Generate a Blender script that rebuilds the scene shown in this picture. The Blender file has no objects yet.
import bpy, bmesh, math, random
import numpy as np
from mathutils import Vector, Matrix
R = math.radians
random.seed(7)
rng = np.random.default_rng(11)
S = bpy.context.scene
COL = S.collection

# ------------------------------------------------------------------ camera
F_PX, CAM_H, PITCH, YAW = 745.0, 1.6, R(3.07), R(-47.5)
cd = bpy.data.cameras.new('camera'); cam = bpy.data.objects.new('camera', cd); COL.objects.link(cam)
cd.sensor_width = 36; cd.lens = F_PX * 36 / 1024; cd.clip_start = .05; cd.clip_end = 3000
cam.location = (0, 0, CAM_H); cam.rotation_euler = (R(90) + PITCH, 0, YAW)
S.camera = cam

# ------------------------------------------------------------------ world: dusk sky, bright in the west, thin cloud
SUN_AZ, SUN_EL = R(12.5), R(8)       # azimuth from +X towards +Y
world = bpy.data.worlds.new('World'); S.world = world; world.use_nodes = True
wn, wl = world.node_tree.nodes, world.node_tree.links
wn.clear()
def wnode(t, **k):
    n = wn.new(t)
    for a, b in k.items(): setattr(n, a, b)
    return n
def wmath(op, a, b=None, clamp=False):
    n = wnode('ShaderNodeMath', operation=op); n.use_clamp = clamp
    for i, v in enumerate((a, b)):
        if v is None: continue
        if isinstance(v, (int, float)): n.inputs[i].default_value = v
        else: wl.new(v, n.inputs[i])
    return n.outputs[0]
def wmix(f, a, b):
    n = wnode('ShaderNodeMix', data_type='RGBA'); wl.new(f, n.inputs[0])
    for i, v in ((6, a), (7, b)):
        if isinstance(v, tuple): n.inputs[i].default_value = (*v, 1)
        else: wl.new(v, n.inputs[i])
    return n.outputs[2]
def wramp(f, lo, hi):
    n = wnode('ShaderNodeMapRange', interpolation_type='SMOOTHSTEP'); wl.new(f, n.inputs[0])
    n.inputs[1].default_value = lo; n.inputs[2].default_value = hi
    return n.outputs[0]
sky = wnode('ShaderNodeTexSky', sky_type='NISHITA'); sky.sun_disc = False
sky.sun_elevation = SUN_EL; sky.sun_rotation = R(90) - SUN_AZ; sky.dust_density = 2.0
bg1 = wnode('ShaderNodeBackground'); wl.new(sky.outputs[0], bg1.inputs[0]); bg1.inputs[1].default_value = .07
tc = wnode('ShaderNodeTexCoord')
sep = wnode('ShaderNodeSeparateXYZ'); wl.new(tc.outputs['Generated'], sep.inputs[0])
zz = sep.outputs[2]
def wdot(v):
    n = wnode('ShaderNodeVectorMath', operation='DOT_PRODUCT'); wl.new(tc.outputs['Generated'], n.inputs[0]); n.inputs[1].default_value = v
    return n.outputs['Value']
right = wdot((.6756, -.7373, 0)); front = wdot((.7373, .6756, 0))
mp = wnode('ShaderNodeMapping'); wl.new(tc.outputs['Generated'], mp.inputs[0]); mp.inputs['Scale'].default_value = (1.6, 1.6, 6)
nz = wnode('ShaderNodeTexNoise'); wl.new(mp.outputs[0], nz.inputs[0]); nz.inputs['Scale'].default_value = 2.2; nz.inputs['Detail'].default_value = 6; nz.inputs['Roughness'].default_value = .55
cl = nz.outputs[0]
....
Copy out only the lines running from the beginning of the data to the line with "COL = S.collection", both ends included.

Generate a Blender script that rebuilds the scene shown in this picture. The Blender file has no objects yet.
import bpy, bmesh, math, random
import numpy as np
from mathutils import Vector, Matrix
R = math.radians
random.seed(7)
rng = np.random.default_rng(11)
S = bpy.context.scene
COL = S.collection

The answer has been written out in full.